Seed particle formation for silicate dust condensation by SiO nucleation

TL;DR

This study revises the vapour pressure data of SiO, showing that SiO nucleation can trigger silicate dust formation at higher temperatures in stellar outflows than previously thought, aligning better with observations.

Contribution

The paper provides new vapour pressure measurements of solid SiO and re-calibrates nucleation data, improving understanding of dust formation in stellar environments.

Findings

Nucleation begins at higher temperatures than previously estimated.

Condensation temperatures are about 100 K lower than observed, possibly due to silicate greenhouse effects.

Silicate dust formation triggered by SiO clustering is consistent with IR observations.

Abstract

Clustering of the abundant SiO molecules has been discussed as a possible mechanism of seed particle formation for silicate dust in stellar outflows with an oxygen rich element mixture.
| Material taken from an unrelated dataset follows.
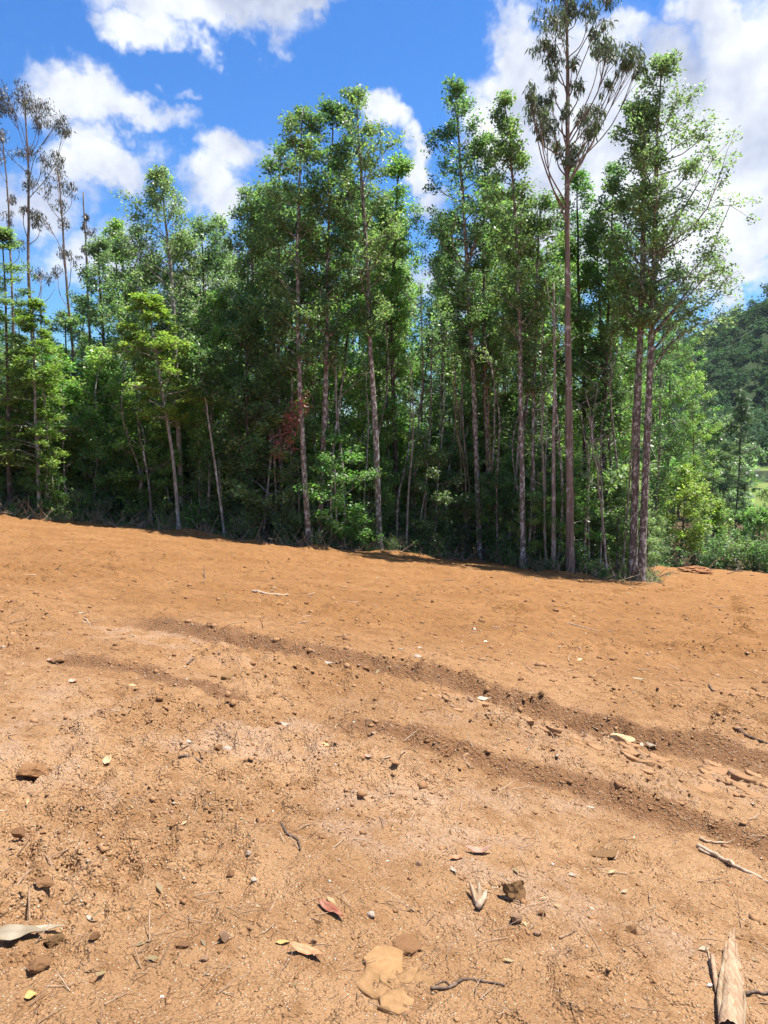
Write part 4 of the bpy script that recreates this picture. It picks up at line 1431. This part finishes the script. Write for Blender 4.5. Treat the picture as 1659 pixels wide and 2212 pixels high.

Previous results indicated that condensation temperatures based on this mechanism are significant lower than what is really observed. This negative result strongly rests on experimental data on vapour pressure of SiO. New determinations show the older data to be seriously in error. Here we aim to check with improved data the possibility that SiO nucleation triggers the cosmic silicate dust formation. First we present results of our measurements of vapour pressure of solid SiO. Second, we use the improved vapour pressure data to re-calibrate existing experimental data on SiO nucleation from the literature. Third, we use the re-calibrated data on SiO nucleation in a simple model for dust-driven winds to determine the condensation temperature of silicate in stellar outflows from AGB stars. We show that onset of nucleation under circumstellar conditions commences at higher temperature than was previously found. Calculated condensation temperatures are still by about 100 K lower than observed ones, but this may be due to the greenhouse effect of silicate dust temperatures. The assumption that the onset of silicate dust formation in late-type M stars is triggered by cluster formation of SiO is compatible with dust condensation temperatures derived from IR observations.